I’m not at all protective about my anonymity here, but I think the illusion of anonymity is still important to me. Even though people know where I live and I’ve linked to my personal website from which you could easily get my name, address, and phone number, I doubt many people would bother to do so.

I think most people buy into that illusion a bit too much, though. I once seriously creeped a girl out by sending her an IM after we had chatted on IRC. About five minutes with google, her IRC handle and the college she went to was all it took. I hadn’t meant to startle her; I just saw something that made me want to follow up on the conversation, and she wasn’t on IRC. At least it was me, and not some stalker, right?

It would be totally easy to figure out my real name (if you wanted to wade through all 7000 of my posts – yikes, I can’t imagine why), but there’s no reason to make things too easy. Some of that is a gender thing for women (esp. those who live alone). Similarly, IRL my listing in the phone book is under J.M., not “Judy,” and I don’t say my name on my answering machine message. I maintain a secondary email account at yahoo as a more or less anonymous way of communicating with people from here and elsewhere on the web. That’s my contact email address here, though at least a dozen of my fellow Dopers have been switched over to my main account, which is a firstnamelastname address.
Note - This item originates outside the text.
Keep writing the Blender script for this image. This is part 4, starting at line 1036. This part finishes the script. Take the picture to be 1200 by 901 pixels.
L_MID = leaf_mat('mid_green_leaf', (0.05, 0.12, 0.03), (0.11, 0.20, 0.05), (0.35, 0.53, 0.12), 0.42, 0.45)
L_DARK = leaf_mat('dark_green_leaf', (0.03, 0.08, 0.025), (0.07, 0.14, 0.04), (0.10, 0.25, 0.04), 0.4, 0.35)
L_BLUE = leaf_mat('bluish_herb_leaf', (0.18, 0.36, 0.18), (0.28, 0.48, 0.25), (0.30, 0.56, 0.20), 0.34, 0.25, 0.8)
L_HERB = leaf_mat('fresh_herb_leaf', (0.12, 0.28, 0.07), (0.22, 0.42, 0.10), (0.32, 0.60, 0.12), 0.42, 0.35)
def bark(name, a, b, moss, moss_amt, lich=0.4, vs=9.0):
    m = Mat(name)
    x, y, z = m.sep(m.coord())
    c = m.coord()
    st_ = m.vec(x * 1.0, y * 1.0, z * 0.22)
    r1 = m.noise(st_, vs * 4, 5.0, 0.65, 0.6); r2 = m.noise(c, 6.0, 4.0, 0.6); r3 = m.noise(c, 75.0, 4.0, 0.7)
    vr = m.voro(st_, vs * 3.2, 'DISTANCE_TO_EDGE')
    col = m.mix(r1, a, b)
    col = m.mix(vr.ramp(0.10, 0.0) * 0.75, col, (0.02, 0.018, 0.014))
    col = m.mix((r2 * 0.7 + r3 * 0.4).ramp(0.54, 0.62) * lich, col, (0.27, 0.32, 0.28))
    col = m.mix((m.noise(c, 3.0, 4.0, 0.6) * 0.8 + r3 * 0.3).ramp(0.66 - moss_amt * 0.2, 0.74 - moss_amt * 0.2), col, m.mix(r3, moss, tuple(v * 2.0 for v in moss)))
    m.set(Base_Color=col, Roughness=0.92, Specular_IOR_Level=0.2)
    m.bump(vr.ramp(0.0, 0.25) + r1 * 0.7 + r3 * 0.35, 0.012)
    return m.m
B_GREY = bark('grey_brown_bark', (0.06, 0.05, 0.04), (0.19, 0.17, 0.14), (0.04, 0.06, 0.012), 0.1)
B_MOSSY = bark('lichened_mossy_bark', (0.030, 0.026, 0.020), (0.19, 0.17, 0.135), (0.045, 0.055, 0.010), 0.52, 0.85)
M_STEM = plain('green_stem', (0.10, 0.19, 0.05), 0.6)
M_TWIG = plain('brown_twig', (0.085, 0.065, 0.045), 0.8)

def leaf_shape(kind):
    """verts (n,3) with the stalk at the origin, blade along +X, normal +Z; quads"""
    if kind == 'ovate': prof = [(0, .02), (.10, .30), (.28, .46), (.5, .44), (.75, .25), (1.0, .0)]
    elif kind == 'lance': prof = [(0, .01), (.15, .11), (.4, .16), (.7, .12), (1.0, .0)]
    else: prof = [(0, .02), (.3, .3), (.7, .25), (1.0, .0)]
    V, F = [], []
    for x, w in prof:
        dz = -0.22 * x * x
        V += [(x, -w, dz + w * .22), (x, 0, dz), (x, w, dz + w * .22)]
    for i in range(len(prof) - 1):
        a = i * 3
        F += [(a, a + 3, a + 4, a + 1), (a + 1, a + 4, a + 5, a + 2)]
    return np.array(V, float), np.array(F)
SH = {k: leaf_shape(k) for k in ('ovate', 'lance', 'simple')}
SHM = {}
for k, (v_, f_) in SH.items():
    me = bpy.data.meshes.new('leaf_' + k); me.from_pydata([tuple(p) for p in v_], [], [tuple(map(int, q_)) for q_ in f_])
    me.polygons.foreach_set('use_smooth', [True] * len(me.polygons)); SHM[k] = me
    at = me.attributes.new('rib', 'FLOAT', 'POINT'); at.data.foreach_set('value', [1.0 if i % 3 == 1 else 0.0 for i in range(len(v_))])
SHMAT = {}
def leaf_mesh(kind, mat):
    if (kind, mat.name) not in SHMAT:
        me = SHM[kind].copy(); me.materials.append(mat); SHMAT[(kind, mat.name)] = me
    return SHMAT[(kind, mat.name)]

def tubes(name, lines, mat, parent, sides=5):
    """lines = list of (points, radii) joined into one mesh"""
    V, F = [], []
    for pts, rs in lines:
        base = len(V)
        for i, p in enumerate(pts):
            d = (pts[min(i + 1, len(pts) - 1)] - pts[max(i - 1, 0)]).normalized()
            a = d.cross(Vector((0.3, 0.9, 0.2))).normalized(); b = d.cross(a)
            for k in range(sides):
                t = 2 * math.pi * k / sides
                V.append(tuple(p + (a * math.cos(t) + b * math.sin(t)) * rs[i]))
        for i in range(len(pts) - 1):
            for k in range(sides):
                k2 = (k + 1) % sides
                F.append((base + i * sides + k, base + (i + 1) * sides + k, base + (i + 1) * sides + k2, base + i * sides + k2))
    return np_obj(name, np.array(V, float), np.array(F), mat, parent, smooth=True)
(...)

For me, the main point, though, is that I enjoy my twickster persona. She has a hell of a lot in common with me – but she’s not identical with me. Since I don’t even read, let alone post in, the TMI threads, it’s not that there’s info associated with my username that would embarrass me if I met you (and I knew that you knew that one time I …). So I guess that’s one of the ways twickster is like Judy – she’s got a strong sense of privacy. :wink: But it’s not about secretiveness – or creating a false persona – as much as it’s about downplaying some elements of my self (physical appearance, the occasional bad mood, etc.) in favor of emphasizing others (my humor, knowledge, empathy) – which are equally authentic to my self.
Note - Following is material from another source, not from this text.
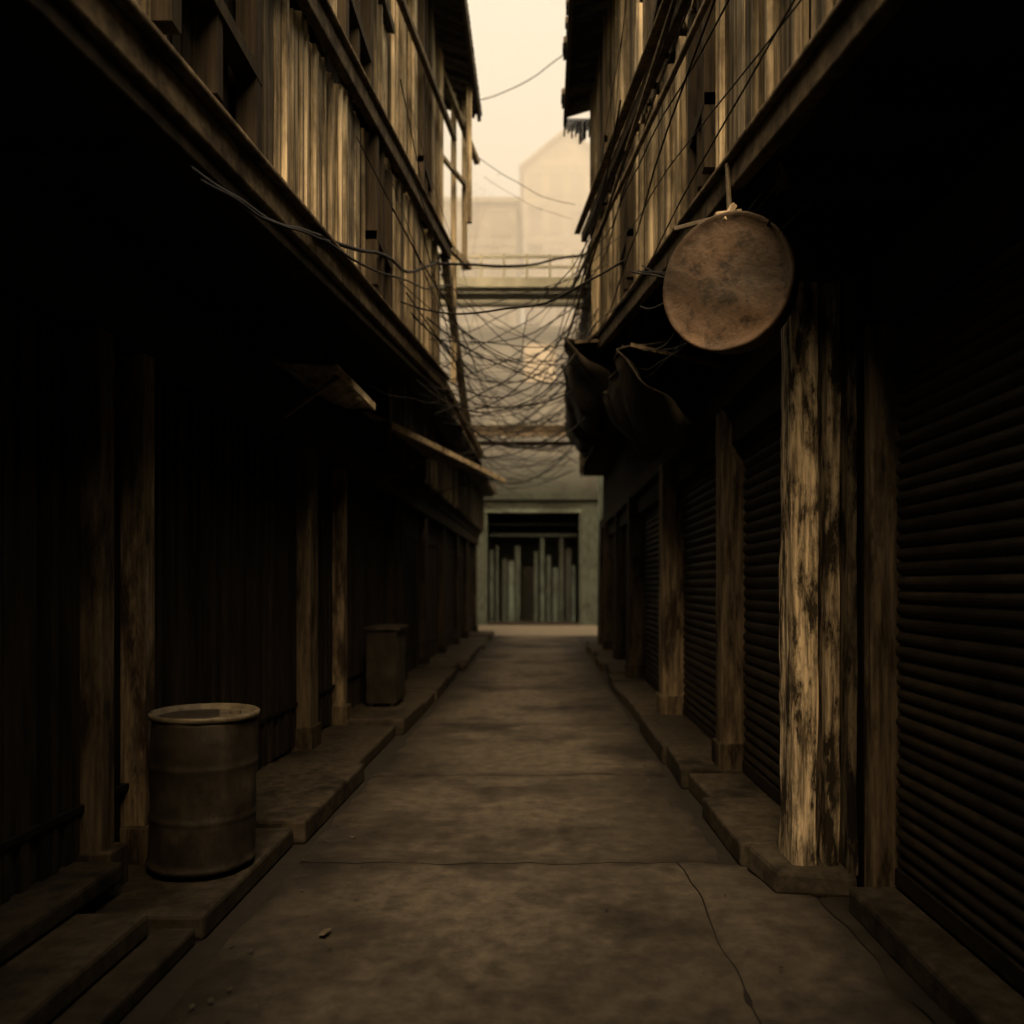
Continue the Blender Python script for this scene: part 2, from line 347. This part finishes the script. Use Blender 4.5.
w=MB(); winfill(w,4.5,4.95,xr,zr(4.7)+.2,zr2(4.7)-.1,-1); winfill(w,7,7.6,xr,zr(7.4)+.2,zr2(7.4)-.1,-1); winfill(w,5.5,6.2,xr,zr2(5.8)+.1,6.45,-1); winfill(w,8.4,9.0,xr,zr2(8.6)+.1,7.6,-1)
w.make('window_shutters','darkwood',TR)
rf=MB()
for k in range(34):
    y=6.9+k*.105; e=rnd(-.04,.03)
    rf.hexa([(.26+e,y,7.7),(5,y,9.1),(5,y+.1,9.1),(.26+e,y+.1,7.7),(.26+e,y,7.77),(5,y,9.17),(5,y+.1,9.17),(.26+e,y+.1,7.77)],rnd(.6,1.4))
for k in range(9): y=7+k*.38; rf.beam((.34,y,7.66),(.95,y,7.86),.05,.08,.7)
rf.beam((.29,6.9,7.66),(.29,10.5,7.66),.05,.08,1)
rf.make('roof','roof',TR)
rf=MB()
for k in range(14): z0_=rnd(-.12,.1); rf.box(.27+k*.025,.29+k*.025,10.44,10.5+rnd(.0,.05),7.5+z0_,7.69,.6)
rf.make('eave_boards','darkwood',TR)
rf=MB(); rf.hexa([(.95,-6,6.52),(6,-6,7.5),(6,7,7.5),(.9,7,6.52),(.95,-6,6.6),(6,-6,7.6),(6,7,7.6),(.9,7,6.6)],1); rf.make('roof_lower','roof',TR)
RB=empty('unseen_low_shophouse')
g=MB(); g.box(1.0,9,10.1,20,4.32,6.9,.7); g.make('upper_wall','darkwood',RB)
g=MB(); planks(g,None,10.15,19.9,lambda y:.93,lambda y:4.3,lambda y:6.9,-1,tmin=.2,tmax=.6); g.make('plank_cladding','wood',RB)
g=MB()
for k in range(80):
    y=10.6+k*.118; e=rnd(-.05,.04); g.hexa([(.72+e,y,6.85),(4,y,7.9),(4,y+.1,7.9),(.72+e,y+.1,6.85),(.72+e,y,6.91),(4,y,7.96),(4,y+.1,7.96),(.72+e,y+.1,6.91)],rnd(.6,1.3))
g.make('roof','roof',RB)
for sx,xx in ((-1,-1.5),(1,1.4)):  # unseen houses behind the camera, added to hold back light from there
    e=empty('unseen_low_shophouse')
    a,b=sorted((xx,9*sx)); g=MB(); g.box(a,b,-16,-6.05,-.02,6.4,.8); g.make('walls','darkwood',e)
    g=MB(); planks(g,None,-16,-6.1,lambda y:xx-sx*.04,lambda y:.1,lambda y:6.4,-sx,wmin=.12,tmax=.8); g.make('plank_cladding','wood',e)
    a,b=sorted((xx-sx*.3,9*sx)); g=MB(); g.box(a,b,-16.1,-6.02,6.41,6.55,1); g.make('roof','roof',e)

def sheet(name,material,P,nu,nv,amp,parent=None,thick=.01,tone=1,corr=0):
    g=MB(); n=0
    for j in range(nv+1):
        for i in range(nu+1):
            u=i/nu;v=j/nv
            p=P[0].lerp(P[1],u).lerp(P[3].lerp(P[2],u),v)
            p=p+Vector((.5*amp*mnoise.noise(p*3+Vector((5,0,0))),0,amp*mnoise.noise(p*2.2)-amp*1.5*math.sin(math.pi*u)*math.sin(math.pi*v)+corr*math.sin(u*nu*math.pi/2)))
            g.v.append(p)
    for j in range(nv):
        for i in range(nu):
            a=j*(nu+1)+i; g.f.append([a,a+1,a+nu+2,a+nu+1]); g.t.append(tone*rnd(.8,1.15))
    o=g.make(name,material,parent,smooth=True); s=o.modifiers.new('s','SOLIDIFY'); s.thickness=thick
    return o
V=Vector
for k,(ya,yb,xo,zo,zi) in enumerate(((9.0,11.6,.26,4.3,4.9),(11.9,14.8,.35,4.5,5.2),(6.6,8.9,.62,3.55,3.9))):
    e=empty('unseen_shade_canopy')
    sheet('cloth','cloth',[V((xo,ya,zo)),V((xo+.05,yb,zo+.05)),V((1.5,yb,zi)),V((1.5,ya,zi))],24,14,.2,e)
    sheet('valance','cloth',[V((xo+.005,ya,zo)),V((xo+.055,yb,zo+.05)),V((xo+.45,yb,zo-.5)),V((xo+.6,ya,zo-.55))],24,10,.22,e,tone=.8)
    g=MB(); g.beam((xo+.1,ya,zo+.03),(1.5,ya,zi-.5),.03,.03,1); g.beam((xo+.15,yb,zo+.03),(1.5,yb,zi-.5),.03,.03,1); g.make('struts','beam',e)
# unseen cloth canopy added above the camera to shade the foreground
e=empty('unseen_shade_canopy')
sheet('cloth','cloth',[V((-1.7,-5.6,3.5)),V((1.5,-5.6,3.4)),V((1.2,.6,3.6)),V((-1.55,.6,3.5))],24,30,.18,e)
g=MB(); 
for y in (-5.6,-3,.6): g.beam((-1.75,y,3.5),(1.55,y,3.5),.04,.04,1)
g.make('struts','beam',e)
e=empty('tin_awning')
sheet('corrugated_sheet','tin',[V((-1.72,9.1,3.44)),V((-.62,12.9,3.30)),V((-2.1,13.1,3.75)),V((-2.2,9.1,3.68))],60,6,.02,e,corr=.015)
g=MB(); g.beam((-1.72,9.1,3.42),(-.62,12.9,3.28),.03,.07,3); g.beam((-2.2,10.5,2.9),(-1.35,10.6,3.38),.03,.03,.5); g.beam((-2.2,12.5,2.9),(-.8,12.6,3.28),.03,.03,.5); g.make('frame','tin',e)
e=empty('tin_awning')
sheet('corrugated_sheet','tin',[V((-1.66,6.4,3.36)),V((-1.5,7.1,3.2)),V((-2.0,7.2,3.36)),V((-2.2,6.4,3.4))],30,5,.1,e,corr=.012)
g=MB(); g.beam((-1.66,6.4,3.34),(-1.5,7.1,3.18),.03,.06,3); g.beam((-2.2,6.5,2.9),(-1.65,6.5,3.3),.03,.03,.5); g.make('frame','tin',e)

# ------------------------------------------------------------ oil drum
e=empty('oil_drum')
mt=Matrix.Translation((-1.82,4.28,.13))@Matrix.Rotation(math.radians(1),4,'Y')
H=.80; r=.265
prof=[(r-.02,0),(r+.006,.004),(r+.006,.025),(r,.035)]
zc_=[.26,.53]; z=.06
while z<H-.04:
    b_=sum(.006*math.exp(-((z-c_)/.012)**2) for c_ in zc_)
    prof.append((r+b_,z)); z+=.012 if any(abs(z-c_)<.05 for c_ in zc_) else .04
prof+=[(r,H-.03)]
g=MB(); g.lathe(prof,mt,64,1)
for p_ in range(len(g.v)):
    n_=mnoise.noise(g.v[p_]*4)+.6*mnoise.noise(g.v[p_]*9); c_=Vector((-1.82,4.28,g.v[p_].z)); g.v[p_]+= (g.v[p_]-c_)*.045*n_
g.make('body','drum',e,smooth=True)
g=MB(); g.lathe([(r-.002,H-.032),(r+.010,H-.028),(r+.012,H-.006),(r+.004,H),(r-.012,H-.004),(r-.016,H-.03)],mt,64,1); g.make('rim','drumrim',e,smooth=True)
g=MB(); g.lathe([(.03,H-.03),(.03,H-.008),(.02,H-.006)],mt@Matrix.Translation((.13,.08,0)),16); g.make('bung','drumrim',e)

e=empty('metal_cabinet')
g=MB(); g.box(-2.1,-1.74,9.5,10.1,.19,1.06,.7); g.box(-2.12,-1.70,9.47,10.13,1.062,1.10,1.2); g.box(-1.738,-1.728,9.56,10.04,.22,1.0,.8)
g.box(-2.08,-2.02,9.53,9.59,.1,.19,1);g.box(-1.82,-1.76,9.53,9.59,.1,.19,1);g.box(-2.08,-2.02,10,10.06,.1,.19,1);g.box(-1.82,-1.76,10,10.06,.1,.19,1)
g.make('body','drum',e,bevel=.01)

# ------------------------------------------------------------ round hanging sign
e=empty('round_hanging_sign')
ax=Vector((-.62,-1,-.12)).normalized()
q=ax.to_track_quat('Z','Y').to_matrix().to_4x4()
mt=Matrix.Translation((.915,4.0,3.11))@q
g=MB(); g.lathe([(.29,-.17),(.325,-.16),(.338,.0),(.334,.018),(.324,.026),(.314,.016),(.27,.014),(.22,.020),(.16,.018),(.1,.024),(.04,.026)],mt,72,1.3)
for p_ in range(len(g.v)): g.v[p_]+=Vector((0,.03*mnoise.noise(g.v[p_]*5)+.008*mnoise.noise(g.v[p_]*14),.016*mnoise.noise(g.v[p_]*5)))
g.make('face','sign',e,smooth=True)
g=MB()
g.beam((.95,4.06,3.42),(.94,4.08,3.75),.02,.02,.5); g.beam((.66,4.05,3.40),(1.0,4.08,3.50),.022,.022,.4); g.beam((.86,3.99,3.44),(.99,4.0,3.46),.035,.03,2.2);g.beam((.90,3.96,3.40),(.95,3.98,3.49),.03,.03,2)
g.beam((1.0,4.15,3.45),(1.45,4.3,3.3),.03,.03,.3); g.beam((1.15,4.14,3.1),(1.42,4.3,3.1),.03,.04,.3)
g.make('bracket','tin',e,bevel=.004)

# ------------------------------------------------------------ cables
def cables(name,material,specs):
    cu=bpy.data.curves.new(name,'CURVE'); cu.dimensions='3D'; cu.bevel_depth=1.0; cu.bevel_resolution=1
    for p,q_,sag,rad in specs:
        p=V(p);q_=V(q_); n=16; sp=cu.splines.new('POLY'); sp.points.add(n)
        ph=rnd(0,9)
        for i in range(n+1):
            t=i/n; pt=p.lerp(q_,t); pt.z-=sag*4*t*(1-t)
            w=(q_-p).length*.02*math.sin(math.pi*t)
            pt+=V((w*mnoise.noise(V((t*4,ph,0))),w*mnoise.noise(V((t*4,ph,5))),w*mnoise.noise(V((t*4,ph,9)))))
            sp.points[i].co=(*pt,1); sp.points[i].radius=rad
    cu.materials.append(M[material]); o=bpy.data.objects.new(name,cu); S.collection.objects.link(o); return o
def at(x,y,d): return ((x-543)*d/800, d, 1.6+(585-y)*d/800)
sp=[(at(190,168,3.05),at(320,236,4.75),.04,.011),(at(316,234,4.72),at(435,264,8.6),.10,.014),(at(432,263,8.6),at(600,250,11),.1,.016),
    (at(200,180,3.1),at(330,241,4.9),.03,.006),(at(325,240,4.8),at(450,285,9.2),.12,.008)]
for k in range(54):
    yl=rnd(7,20); yr=yl+rnd(-2,3); 
    zl_=rnd(3.6,5.6) if yl>10 else rnd(3.6,4.6); zr_=rnd(3.7,5.6)
    sp.append(((-1.3 if yl<10 else -1.7,yl,zl_),(.6,yr,zr_),rnd(.1,.8),rnd(.004,.011)))
for k in range(20):
    ya=rnd(5,9)
    sp.append(((R.choice((-1.2,.6)),ya,rnd(4,6)),(rnd(-1.4,.5),rnd(15,24),rnd(4,7)),rnd(.1,.7),rnd(.003,.008)))
for k in range(2):
    sp.append(((-.95,rnd(9,13),rnd(7,8.6)),(.5,rnd(9,14),rnd(7,8.6)),rnd(.05,.3),rnd(.003,.006)))
for k in range(6):
    o=rnd(-.16,-.06); sp.append(((xr(3)+o,3,4.1+rnd(-.3,.9)),(xr(10.4)+o-.1,10.6,4.4+rnd(0,1.6)),rnd(.02,.25),rnd(.004,.008)))
for k in range(8):
    sp.append(((rnd(.9,1.3),rnd(3.6,4.2),rnd(3.3,3.5)),(rnd(.6,.8),rnd(5,8),rnd(3.5,4)),rnd(.05,.3),rnd(.005,.008)))
cables('overhead_cables','cable',sp)
sp=[(at(830,118,3.2),at(880,90,3.1),.02,.004),(at(880,90,3.1),at(920,50,3.0),.01,.004),(at(880,90,3.1),at(862,150,3.2),.01,.004),(at(880,90,3.1),at(800,135,3.5),.03,.003),
    (at(480,100,13),at(570,50,12),.1,.008),(at(345,372,6.6),at(440,402,9),.08,.008)]
for k in range(50):
    yl=rnd(9,22); sp.append(((-1.6,yl,rnd(4,6.2)),(.7,yl+rnd(-2,3),rnd(4,6.2)),rnd(.05,.5),rnd(.003,.008)))
cables('loose_wires','cablep',sp)

e=empty('overhead_walkway')
g=MB()
for k in range(5): g.box(-2.4,1.0,14.0+k*.16,14.13+k*.16,6.88+rnd(-.02,.02),6.93,rnd(.8,1.2))
g.box(-2.4,1.0,13.9,13.97,6.78,6.95,1); g.box(-2.4,1.0,14.85,14.92,6.78,6.95,1)
for z in (7.12,7.3): g.box(-2.4,1.0,13.93,13.96,z,z+.045,1)
for k in range(9): g.box(-2.3+k*.4,-2.26+k*.4,13.92,13.97,6.951,7.36,1)
g.make('deck_and_rails','palewall',e)
g=MB(); g.box(-2.5,-2.3,14.0,14.8,4.5,6.9,1); g.make('support','teal',e)
e=empty('crossbeam_canopy')
g=MB(); g.box(-1.95,1.5,18.0,18.12,5.0,5.2,.7); g.box(-1.95,1.5,18.0,18.1,4.75,4.83,.8)
for k in range(30): g.hexa([(-1.9+k*.11,17.6,4.86+rnd(-.03,.03)),(-1.8+k*.11,17.6,4.86),(-1.8+k*.11,19,5.3),(-1.9+k*.11,19,5.3),(-1.9+k*.11,17.6,4.9),(-1.8+k*.11,17.6,4.9),(-1.8+k*.11,19,5.34),(-1.9+k*.11,19,5.34)],rnd(.5,1.3))
g.make('beams','beam',e)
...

I agreed with the OP’s original point about being willing to stand behind my opinions, so I didn’t make up an anonymous name here. If someone really wanted to try, it wouldn’t be hard to deduce who I am just by putting together stuff I’ve posted here.

I’ve contemplated changing to some other ID, but I figure as long as I keep this name it helps keep my urges to post to the TMI threads in check. Or at least the worst of them. :slight_smile:

Shit - I’d love to have a name like Q the M’s or Bosda’s. :smiley:

I have no concerns about anonymity. Hi I’m Mitch Falter in Washington DC. I can certainly understand though why someone wouldn’t want their real name floating around the internet. Like Twickster said this goes double for women as the internet seems to breed stalkers like sea monkeys.
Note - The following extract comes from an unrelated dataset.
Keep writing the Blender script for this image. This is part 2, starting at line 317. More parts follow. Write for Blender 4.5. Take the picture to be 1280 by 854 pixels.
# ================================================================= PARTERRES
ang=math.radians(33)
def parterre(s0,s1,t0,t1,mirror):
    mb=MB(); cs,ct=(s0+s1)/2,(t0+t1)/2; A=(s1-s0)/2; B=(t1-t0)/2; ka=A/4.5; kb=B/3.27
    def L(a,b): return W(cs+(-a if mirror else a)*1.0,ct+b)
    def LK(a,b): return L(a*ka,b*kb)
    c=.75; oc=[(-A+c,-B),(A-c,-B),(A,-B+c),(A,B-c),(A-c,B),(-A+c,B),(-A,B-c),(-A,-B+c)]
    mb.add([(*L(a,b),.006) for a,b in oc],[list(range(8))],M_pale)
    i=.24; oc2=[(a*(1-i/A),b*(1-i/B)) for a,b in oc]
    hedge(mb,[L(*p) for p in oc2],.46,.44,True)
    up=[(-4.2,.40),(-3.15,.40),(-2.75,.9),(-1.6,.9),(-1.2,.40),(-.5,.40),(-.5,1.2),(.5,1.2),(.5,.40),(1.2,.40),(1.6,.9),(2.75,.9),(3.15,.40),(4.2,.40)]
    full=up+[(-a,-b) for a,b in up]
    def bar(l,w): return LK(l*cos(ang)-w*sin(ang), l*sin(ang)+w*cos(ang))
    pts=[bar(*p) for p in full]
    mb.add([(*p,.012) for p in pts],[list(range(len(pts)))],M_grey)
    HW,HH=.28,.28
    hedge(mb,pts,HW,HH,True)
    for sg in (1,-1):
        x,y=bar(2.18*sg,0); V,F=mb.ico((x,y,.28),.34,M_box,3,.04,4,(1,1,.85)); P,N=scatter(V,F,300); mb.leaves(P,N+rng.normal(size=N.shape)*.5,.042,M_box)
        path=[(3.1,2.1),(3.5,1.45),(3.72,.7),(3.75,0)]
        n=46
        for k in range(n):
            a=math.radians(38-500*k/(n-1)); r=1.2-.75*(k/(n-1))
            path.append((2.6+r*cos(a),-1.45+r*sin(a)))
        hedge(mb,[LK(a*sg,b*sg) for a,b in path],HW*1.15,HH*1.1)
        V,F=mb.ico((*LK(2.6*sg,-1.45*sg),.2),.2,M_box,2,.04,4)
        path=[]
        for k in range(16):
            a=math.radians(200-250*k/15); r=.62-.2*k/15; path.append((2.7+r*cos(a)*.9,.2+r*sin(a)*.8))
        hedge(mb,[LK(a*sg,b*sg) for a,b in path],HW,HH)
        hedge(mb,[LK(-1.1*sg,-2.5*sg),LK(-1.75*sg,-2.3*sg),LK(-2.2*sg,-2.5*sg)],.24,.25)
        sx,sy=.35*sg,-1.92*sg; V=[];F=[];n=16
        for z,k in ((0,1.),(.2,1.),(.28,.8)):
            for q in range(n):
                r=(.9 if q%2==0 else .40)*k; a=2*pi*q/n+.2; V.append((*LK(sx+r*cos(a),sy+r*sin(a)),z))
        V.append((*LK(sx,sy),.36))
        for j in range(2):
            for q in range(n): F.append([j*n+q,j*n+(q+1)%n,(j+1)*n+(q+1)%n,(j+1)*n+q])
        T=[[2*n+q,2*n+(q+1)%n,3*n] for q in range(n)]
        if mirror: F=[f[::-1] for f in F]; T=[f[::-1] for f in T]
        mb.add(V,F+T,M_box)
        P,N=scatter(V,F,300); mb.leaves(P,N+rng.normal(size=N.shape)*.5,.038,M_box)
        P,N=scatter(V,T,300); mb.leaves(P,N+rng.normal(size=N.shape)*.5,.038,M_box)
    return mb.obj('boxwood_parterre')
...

What I don’t understand is people who won’t reveal even their general location. Many times I have read a post where a person’s location has direct bearing on the topic. Not only don’t they list it in their profile, they choose not to reveal so much as their state or country of residence. To me, barring special circumstances, goes beyond caution to paranoia.

Safety issue. I’m female and I want nothing to do with Joe Weirdo in Columbus OH who may be jacking off to my posts(not likely, but a girl can dream…jk).

I kinda like having a second persona–it’s fun. And here (and another bb I post on) I can say stuff that might be awkward face to face–and not just the pitting stuff. It’s easier, sometimes to talk about core issues with anonymity.